Palma : A mais correta seria produzir uma boa política industrial, e não esses planos paliativos que o governo brasileiro está habituado a lançar. A desindustrialização que o Brasil está passando é inconcebível. Em 1980, o parque industrial brasileiro era maior que o da Tailândia, da Malásia, da Coreia do Sul e da China somados. Em 2010, a indústria brasileira representava pouco menos de 15% do que esses países somados produziram. Construir o que vocês construíram e depois destruir, em tão pouco tempo, é um ato de vandalismo econômico sem igual. Por que o Brasil representa cerca de 75% do comércio mundial de minério de ferro, mas apenas 2% do comércio total de aço? Algum economista brasileiro consegue me explicar por que um país que tem a Embraer não consegue ser minimamente competitivo também no segmento de aço? Além das fracas políticas industriais adotadas e do desprezo com a indústria das últimas décadas, não consigo encontrar uma boa resposta. A situação brasileira é cada vez mais frágil.
Valor: Por quê?
Palma : Porque a dependência de commodities torna cada vez mais perigosa a transição de um cenário de bonança nos termos de troca, que é o que o Brasil vive hoje, para outro, em que certa normalidade de preços é estabelecida.
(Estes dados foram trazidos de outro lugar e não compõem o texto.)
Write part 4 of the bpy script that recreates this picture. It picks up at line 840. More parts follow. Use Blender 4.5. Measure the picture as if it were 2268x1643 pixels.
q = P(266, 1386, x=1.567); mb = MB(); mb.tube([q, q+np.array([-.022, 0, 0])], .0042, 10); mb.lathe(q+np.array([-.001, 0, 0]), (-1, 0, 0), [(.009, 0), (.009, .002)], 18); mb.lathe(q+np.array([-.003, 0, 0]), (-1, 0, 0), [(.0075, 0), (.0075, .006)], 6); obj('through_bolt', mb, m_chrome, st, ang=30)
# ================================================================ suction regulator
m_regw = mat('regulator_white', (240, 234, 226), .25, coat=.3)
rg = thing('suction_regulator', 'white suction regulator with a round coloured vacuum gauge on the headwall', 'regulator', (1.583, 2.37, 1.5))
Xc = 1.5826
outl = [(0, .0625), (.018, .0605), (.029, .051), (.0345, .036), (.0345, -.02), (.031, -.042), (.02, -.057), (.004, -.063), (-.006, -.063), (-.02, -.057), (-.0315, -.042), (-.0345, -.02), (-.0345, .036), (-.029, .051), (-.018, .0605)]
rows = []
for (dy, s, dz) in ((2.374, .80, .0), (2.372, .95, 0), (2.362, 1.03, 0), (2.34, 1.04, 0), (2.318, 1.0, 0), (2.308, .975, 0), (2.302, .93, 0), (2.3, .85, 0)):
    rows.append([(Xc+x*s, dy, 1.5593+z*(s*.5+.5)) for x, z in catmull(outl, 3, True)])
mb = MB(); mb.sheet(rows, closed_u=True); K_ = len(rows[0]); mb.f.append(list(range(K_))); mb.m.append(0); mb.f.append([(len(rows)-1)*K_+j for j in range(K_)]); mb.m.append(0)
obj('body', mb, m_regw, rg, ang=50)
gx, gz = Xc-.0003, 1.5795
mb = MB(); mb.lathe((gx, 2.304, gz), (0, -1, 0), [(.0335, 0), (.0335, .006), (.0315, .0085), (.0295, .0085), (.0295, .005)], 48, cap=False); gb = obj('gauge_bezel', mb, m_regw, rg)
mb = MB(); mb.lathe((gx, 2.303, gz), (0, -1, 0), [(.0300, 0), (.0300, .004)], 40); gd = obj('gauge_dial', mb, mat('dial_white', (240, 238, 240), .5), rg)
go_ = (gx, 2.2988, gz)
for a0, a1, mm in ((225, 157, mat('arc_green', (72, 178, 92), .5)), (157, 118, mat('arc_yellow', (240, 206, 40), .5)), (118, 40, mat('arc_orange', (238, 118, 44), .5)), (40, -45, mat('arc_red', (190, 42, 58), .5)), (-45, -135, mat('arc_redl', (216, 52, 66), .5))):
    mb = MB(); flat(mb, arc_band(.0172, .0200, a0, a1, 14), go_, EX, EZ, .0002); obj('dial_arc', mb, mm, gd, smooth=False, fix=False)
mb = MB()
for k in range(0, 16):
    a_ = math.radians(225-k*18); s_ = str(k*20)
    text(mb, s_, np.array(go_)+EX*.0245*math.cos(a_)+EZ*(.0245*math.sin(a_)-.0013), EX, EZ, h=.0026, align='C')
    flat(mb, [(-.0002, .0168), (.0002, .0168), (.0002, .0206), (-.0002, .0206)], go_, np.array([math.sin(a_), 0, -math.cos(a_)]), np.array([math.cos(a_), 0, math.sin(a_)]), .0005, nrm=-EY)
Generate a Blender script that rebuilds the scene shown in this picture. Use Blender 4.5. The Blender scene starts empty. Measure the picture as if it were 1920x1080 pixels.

Se o preço do cobre [principal produto exportado pelo Chile] voltar ao normal, isto é, aos níveis em que esteve em toda a história, à exceção dos últimos dez anos, o déficit em conta corrente como proporção do PIB saltará 18 pontos percentuais. No Brasil, se as commodities recuarem, o déficit corrente saltará entre 5 e 6 pontos percentuais como proporção do PIB. O erro da América Latina é pegar os preços das commodities como estão hoje e projetar no futuro, o que dá margem para amplos incentivos ao consumo no presente.